In terms of 10-nanometer, we are shipping 10-nanometer in low volumes. I think that if you go back to when we originally defined the recipe of 10-nanometer back in early 2014, we defined some very aggressive goals for our second-generation hyper-scaling. We targeted a 2.7x scaling factor, from 14-nanometers which was in the very stages of product ramp at that point in time. And 14-nanometers with in and of itself of 2.4x scaling on 22 nanometers, so clearly our engineering team in TMG had very, very ambitious goals in terms of the transistor scaling required.
That required a lot of innovations to come together and maybe those plans were a little bit more aggressive in hindsight than was ideal. And so, therefore we had a little bit of a greater challenge in bringing 10-nanometer to market than we had originally expected. However, the issues that we faced in getting that to prime time yield and not fundamental. We know what to fix and we’re busy going about fixing that. In the meantime, we found tremendous intra-node capability within our 14-nanometer process.
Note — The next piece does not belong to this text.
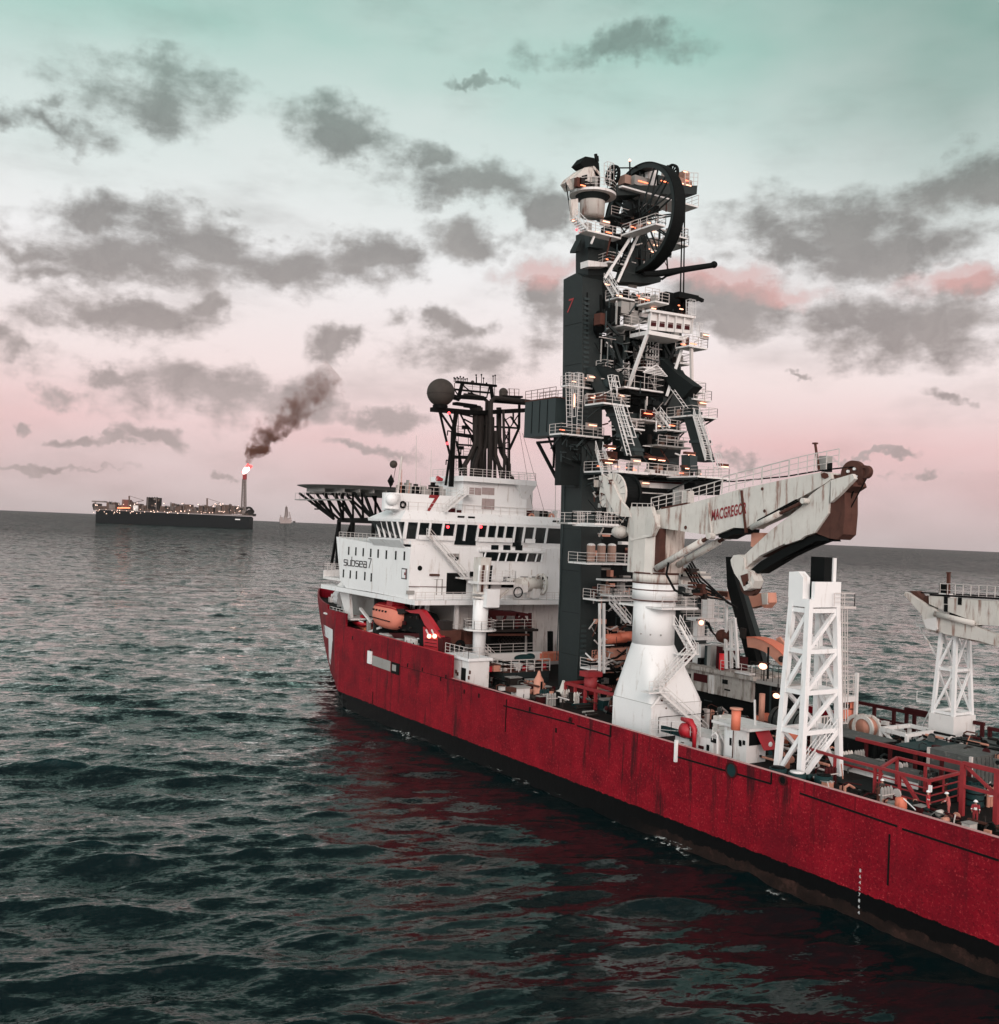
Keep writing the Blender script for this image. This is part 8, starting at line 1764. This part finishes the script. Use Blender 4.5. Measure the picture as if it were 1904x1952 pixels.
# deck cranes
for (x, y0_, y1_, jx) in ((375,850,774,480),(945,880,792,1040)):
    cn = zbox('deck_crane',x-4,y0_-30,x+5,y0_,'fmod'); mb = MB(); mb.bar(fz(x,y0_-20,1),fz(x,y1_,1),3.0); mb.bar(fz(x,y1_,1),fz(jx,y1_+32,1),.8); mb.bar(fz(x,y0_-20,1),fz(jx,y1_+34,1),1.4); mb.build('crane_jib','fmod',cn)
# lamps of the topsides
for k in range(84):
    x = rf_.uniform(100,1190); 
    y = rf_.choice((rf_.uniform(826,850),rf_.uniform(860,898),rf_.uniform(880,905))); p = fz(x,y,3)
    mb = MB(); mb.ball(p,rf_.uniform(.6,1.15),4); mb.build('lamp',M['lampfar'] if 'lampfar' in M else M.setdefault('lampfar',material('far_lamp',(1,.70,.56),emit=2.6)),fp)
mb = MB(); mb.bar(fz(290,862,4),fz(380,862,4),2.5); mb.build('lamp','lampo',fp)
# bow fairlead gear
for (x, y, r_) in ((1250,885,11),(1272,890,6),(1240,895,5)):
    c = fz(x,y,-10); mb = MB(); mb.ring(c,FN,r_*.55,r_,6,24); mb.ring(c,FN,0.3,r_*.3,6,12)
    for k in range(3): a = math.pi*k/3; mb.bar(c+FU*math.cos(a)*r_*.9+Vector((0,0,math.sin(a)*r_*.9)),c-FU*math.cos(a)*r_*.9-Vector((0,0,math.sin(a)*r_*.9)),1.5)
    mb.build('mooring_wheel','fdark',fp)
zbox('bow_deck',1215,905,1288,915,'fdark',0,-40); zbox('bow_deck',1255,915,1285,928,'fdark',-5,-20)
# flare tower
ft = MB(); b0, b1 = fz(1192,890,-6), fz(1226,890,-6); t0, t1_ = fz(1204,652,-6), fz(1226,652,-6); bk = -FN*11; tk = -FN*7
cs = [(b0,t0),(b1,t1_),(b1+bk,t1_+tk),(b0+bk,t0+tk)]
for a, b in cs: ft.bar(a,b,1.7)
for k in range(11):
    f0, f1 = k/11, (k+1)/11
    for i in range(4):
        a, b = cs[i]; c, d = cs[(i+1)%4]; ft.bar(a.lerp(b,f1),c.lerp(d,f1),.9); ft.bar(a.lerp(b,f0),c.lerp(d,f1),.8)
tower_f = ft.build('flare_tower','fmod2',fp)
mb = FM(); a, za = uvz(fz(1202,652)); b, zb = uvz(fz(1231,614)); mb.b3(a,b,-5,-14,za,zb); mb.build('flare_tip',M.setdefault('fltip',material('flare_tip_red',(.22,.012,.015),.7)),tower_f)
mb = MB(); mb.tube([fz(1216,890,-10),fz(1216,650,-10)],1.6,8); mb.build('flare_pipe','fmod',tower_f)
# flame
fl = thing('flare_flame','bright white and red gas flame burning on top of the distant flare tower','flame',fz(1212,612,-9))
def flame(name, pts, rs, mt_):
    mb = MB(); mb.smooth = True; mb.tube([fz(a,b,-9) for a,b in pts],[r*.525 for r in rs],10); return mb.build(name,mt_,fl)
M['fl1'] = material('flame_core',(1,.72,.62),emit=7); M['fl2'] = material('flame_edge',(1,.05,.05),emit=2.6)
flame('flame_core',[(1211,614),(1214,604),(1224,590),(1236,577),(1250,565),(1268,556)],[4,8,12,13,9,1],'fl1')
flame('flame_core',[(1216,600),(1228,584),(1240,568),(1243,552)],[6,9,8,1],'fl1')
flame('flame_edge',[(1232,578),(1240,562),(1246,548),(1240,538)],[9,11,8,1],'fl2')
flame('flame_edge',[(1246,570),(1258,562),(1270,556),(1278,560)],[8,8,5,1],'fl2')
flame('flame_edge',[(1206,606),(1204,598),(1209,590)],[3,4,1],'fl2')
# smoke: a ragged plume whose core follows a curve in the side plane of the far ship
def smoke_curve():
    cl = [(1246,540),(1262,500),(1290,455),(1345,390),(1420,320),(1500,250),(1560,180),(1640,100),(1760,0),(1900,-120)]
    rr_ = [8,18,32,50,68,78,76,80,90,96]
    P3 = [fz(a,b,-9) for a,b in cl]; return P3, [r*.525 for r in rr_]
SP, SR = smoke_curve(); su = np.array([(p-FA).dot(FU) for p in SP]); sz = np.array([p.z for p in SP])
ku = np.polyfit(sz/100, su/100, 4); kr = np.polyfit(sz/100, np.array(SR)/100, 3)
def volmat():
    mt = bpy.data.materials.new('flare_smoke'); mt.use_nodes = True
    global nt, N, L
    nt = mt.node_tree; N = nt.nodes; L = nt.links; N.clear()
    o = nd('ShaderNodeOutputMaterial'); v = nd('ShaderNodeVolumePrincipled'); lk(v.outputs[0], o.inputs['Volume'])
    v.inputs['Color'].default_value = (.30,.13,.09, 1)
    p = nd('ShaderNodeNewGeometry').outputs['Position']
    wrp = vm('SCALE', vm('SUBTRACT', noise(p, .022, 4, .6, True), (.5,.5,.5)).outputs[0]); wrp.inputs['Scale'].default_value = 38
    pw_ = vm('ADD', p, wrp.outputs[0]).outputs[0]
    s = nd('ShaderNodeSeparateXYZ'); lk(pw_, s.inputs[0]); z1 = mth('MULTIPLY', s.outputs[2], .01)
    def poly_(k):
        cur = float(k[0])
        for q in k[1:]: cur = mth('MULTIPLY_ADD', cur, z1, float(q)) if not isinstance(cur, float) else mth('MULTIPLY_ADD', z1, cur, float(q))
        return cur
    rel = vm('SUBTRACT', pw_, tuple(FA)).outputs[0]
    u_ = mth('MULTIPLY', vm('DOT_PRODUCT', rel, tuple(FU)).outputs['Value'], .01); n_ = mth('MULTIPLY_ADD', vm('DOT_PRODUCT', rel, tuple(FN)).outputs['Value'], .01, .09)
    du = mth('MULTIPLY', mth('SUBTRACT', u_, poly_(ku)), .80); d = mth('SQRT', mth('ADD', mth('POWER', mth('ABSOLUTE', du), 2.0), mth('POWER', mth('ABSOLUTE', n_), 2.0)))
    q = mth('DIVIDE', d, mth('MAXIMUM', poly_(kr), .03))
    n = noise(p, .030, 6, .68)
    e = mth('ADD', mth('SUBTRACT', 1.0, q), mth('MULTIPLY_ADD', n, 4.6, -2.45))
    core = mth('MULTIPLY', e, 1.3, clamp=True)
    f = nd('ShaderNodeValToRGB'); lk(mth('MULTIPLY', s.outputs[2], 1/560), f.inputs[0]); el_ = f.color_ramp.elements
    vals = [(.24,.6),(.32,.3),(.42,.10),(.52,.036),(.62,.018),(.72,.010),(.86,.0045),(1.0,0)]
    while len(el_) < len(vals): el_.new(.5)
    for i,(a_,b_) in enumerate(vals): el_[i].position = a_; el_[i].color = (b_,b_,b_,1)
    zp = nd('ShaderNodeSeparateXYZ'); lk(p, zp.inputs[0]); lo_ = mth('GREATER_THAN', zp.outputs[2], float(SP[0].z))
    lk(mth('MULTIPLY', mth('MULTIPLY', core, f.outputs[0]), 1.0), v.inputs['Density']); return mt
mb = MB(); mb.tube(SP,[r*1.7+8 for r in SR],16)
sm = mb.build('smoke_plume', volmat()); tag(sm, 'dark brown smoke plume drifting up to the right from the distant flare', 'smoke', kind='stuff')
# wake glints / far drill ship
dsd = 7000.0
def dz(zx, zy): return at(148.7+.2604*zx, 743.7+.2604*zy, x=5800.0)
ds = thing('drill_ship','tiny hazy drill ship with tall derrick far off on the horizon','ship',dz(1520,966))
def db(name, pts, mt_): mb = MB(); mb.prism([dz(a,b) for a,b in pts],(60,-20,0)); return mb.build(name,mt_,ds)
M['dsm'] = material('hazed_steel',(.30,.25,.24),.9,var=.2,scale=.02)
db('hull',[(1474,945),(1568,950),(1560,975),(1480,975)],'dsm'); db('deck_house',[(1480,928),(1500,930),(1500,946),(1478,946)],'dsm'); db('deck_house',[(1510,922),(1532,922),(1535,948),(1506,948)],'dsm'); db('deck_house',[(1540,935),(1560,932),(1563,948),(1538,948)],'dsm')
mb = MB()
for k in range(7):
    f0 = k/7; f1 = (k+1)/7; yl0, yl1 = 925-70*f0, 925-70*f1; w0, w1 = 12-7*f0, 12-7*f1
    for (a, b) in (((1525-w0,yl0),(1525-w1,yl1)),((1525+w0,yl0),(1525+w1,yl1)),((1525-w0,yl0),(1525+w1,yl1)),((1525+w0,yl0),(1525-w1,yl1))): mb.bar(dz(*a),dz(*b),4.5)
mb.bar(dz(1525,856),dz(1525,846),5); mb.build('derrick','dsm',ds)
mb = MB(); mb.bar(dz(1555,940),dz(1545,890),4); mb.bar(dz(1545,890),dz(1556,925),2.5); mb.bar(dz(1484,930),dz(1482,915),4); mb.build('crane','dsm',ds)
bt = thing('supply_boat','tiny supply boat low on the horizon right of the drill ship','boat',dz(1585,964)); mb = MB(); mb.prism([dz(1572,959),dz(1592,959),dz(1590,968),dz(1576,968)],(20,-6,0)); mb.build('hull','fdark',bt); mb = MB(); mb.prism([dz(1584,956),dz(1590,956),dz(1590,960),dz(1584,960)],(12,-4,0)); mb.build('wheelhouse','dsm',bt)
# ---------------------------------------------------------------- foam at the waterline
def foam():
    mt = bpy.data.materials.new('wash_foam'); mt.use_nodes = True
    global nt, N, L
    nt = mt.node_tree; N = nt.nodes; L = nt.links; b = N['Principled BSDF']; b.inputs['Base Color'].default_value = (.55,.58,.56,1); b.inputs['Roughness'].default_value = .8
    p = nd('ShaderNodeNewGeometry').outputs['Position']; n = noise(p, 1.4, 8, .75); n2 = noise(p, .11, 3, .5)
    lk(mth('MULTIPLY', mth('MULTIPLY_ADD', n, 14, -7.4, clamp=True), mth('MULTIPLY_ADD', n2, 9, -4.65, clamp=True)), b.inputs['Alpha'])
    mb = MB(); xs = [30+i*.8 for i in range(150)]; r = random.Random(2); o = []
    for x in xs:
        y = YC+hb(x,.2); o.append(len(mb.v)); w_ = .9+.6*math.sin(x*.7); mb.v += [(x,y-.1,.34),(x,y+.25,.32),(x,y+.5+w_*.4,.27),(x,y+.6+w_,.14)]
    for a, b_ in zip(o,o[1:]):
        for k in range(3): mb.f.append((a+k,b_+k,b_+k+1,a+k+1))
    f = mb.build('hull_wash_foam', mt); tag(f, 'thin broken white foam along the waterline of the red hull', 'foam', kind='stuff')
foam()
# ---------------------------------------------------------------- haze
if HAZE > 0:
    mb = MB(); mb.box((-9700,-9700,-4),(9700,9700,900)); mt = bpy.data.materials.new('sea_haze'); mt.use_nodes = True
    nt = mt.node_tree; N = nt.nodes; L = nt.links; N.clear(); o = nd('ShaderNodeOutputMaterial'); v = nd('ShaderNodeVolumePrincipled'); lk(v.outputs[0], o.inputs['Volume'])
    v.inputs['Color'].default_value = (.93,.88,.88,1); v.inputs['Density'].default_value = HAZE; v.inputs['Anisotropy'].default_value = .0
    hz = mb.build('haze', mt); hz['kind'] = 'stuff'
In fact from the very first generation of our 14-nanometer to the latest generation of 14-nanometer product, we've been able to deliver over 70% performance improvement as a result of those intra-node modifications and desirable changes. And that's quite frankly Harlan has given us the ability to make sure that we get 10-nanometer yields right before we go into mainstream production. And so, therefore we’re comfortable with the 14-nanometer roadmap that will give us leadership products in the next 12 to 18 months, as we seek to optimize the cost structure and yields of our 10-nanometer portfolio.